Thursday 17 July 2014

Yellen Yell to Sell






As we teeter in the Bradley Sideorgraph market turn period, Yellen's yell to sell has been joined by an upswing in Russia/ Ukraine hostilities, together with further US sanctions against Russian companies, Portuguese banks and the usual concerns of overvaluation that Yellen has only added voice to.


Yet Yellen's comments were particularly aimed at the tech and biotech sector, warning that P/E levels around 100 are risky. Too right they are, but raising interest rates by a percent or two is going to have minimal impact on these stocks as the reasons folks buy them at stratospheric P/Es are based upon hope about the future and dreams of rapid profits. If it was about interest rates these sort of stocks wouldn't have even got through IPO.

To that extent Yellen's concerns are generic and are not under the control of the Fed. Raising interest rates doesn't stop people buying lottery tickets.

One comparison that is being made is that between Yellen's latest comment and Greenspan's "irrational exuberance" speech of Dec '96.

The first thing to note is it took another three years of irrational stock exuberance before it all came tumbling down in March 2000. But it was different then wasn't it? Greenspan cut interest rates in the intervening period rather than raising them. As my old friend Macro Man points out, we now have a young generation of traders who have never experienced rising interest rates and what it does to market's so they will be in for a shock.

But that new generation has also be conditioned by tail risk. Like young lads sent to the front, they are all shell shocked and nervous as hell having been led into battle and taught by, tail risk glory hunters who made their killing in the Global Financial Crapout and subsequent Euro campaigns. They are programmed to look for tail risk. The condition they are not programmed for is irrational exuberance.

Though BAML have issued their Fund manager survey ( see a great run through here on GlobalMacroTrading) I guess what we need is data on how leveraged markets are in long equity positions vs 1999 (any help appreciated). It's leverage that kills and I don't believe anyone is mortgaging their house to buy stocks just yet, more likely the reverse - they are selling their stocks to buy a house.

2 comments:

Corey said...

Dunno how your interpretation of that siderogrsph can be bullish. Perhaps i have trouble seeing through the fact that it peaking only means a turn (direction not implied) or perhaps it's my conditional experience, which as you so neatly put it has been condition by the fat tails. Not that I'm capitulating, only reflecting. Still seems those expecting a correction or top far outnumber those calling for more room to run is reason enough not to IMO.

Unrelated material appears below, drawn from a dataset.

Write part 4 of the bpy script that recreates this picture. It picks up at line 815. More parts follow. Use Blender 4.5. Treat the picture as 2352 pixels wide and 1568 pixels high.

All this talk of equities and tops and when the fed will lift off - f that. Has anyone noticed what the LNG bond is doing? All these EM counties accumulating reserves to defend their currencies seemingly creating endless demand. Would think that it will break when super Mario gets in the game. He is still planning on that isn't he, or is he going to jawbone the ez out of the doldrums?

Polemic said...

hi corey. as you say the interpretation of a siderograph is not related to whether the graph itself goes up or down but turns in the graph are meant to mark dramatic change of mood in the market. So if the mood is to constantly call tops and fight an up move ... as you say the majority of commentary is that this is a bubble and must go down..then perhaps the turn in the s.graph will see that mood change so we can accelerate the upmove, as i assume all these nay sayers are short or underweight.

as for Mario jawboning.. it s been recognised EU policy to talk .. sorry guide the market.. long before they have to actually do something.

Interesting Lagarde is joing the "equites dangerously high" banter but I m sorry, my respect for IMF forecasts is pretty thin. And anyway. aswe keep saying. this time us different because traditional equity valuations are pretty screwed when the rate you use to discount us zero . 1/0 is a very large number.

price action after the horrendous mh17 event once again showing that bears just havent got the ammo.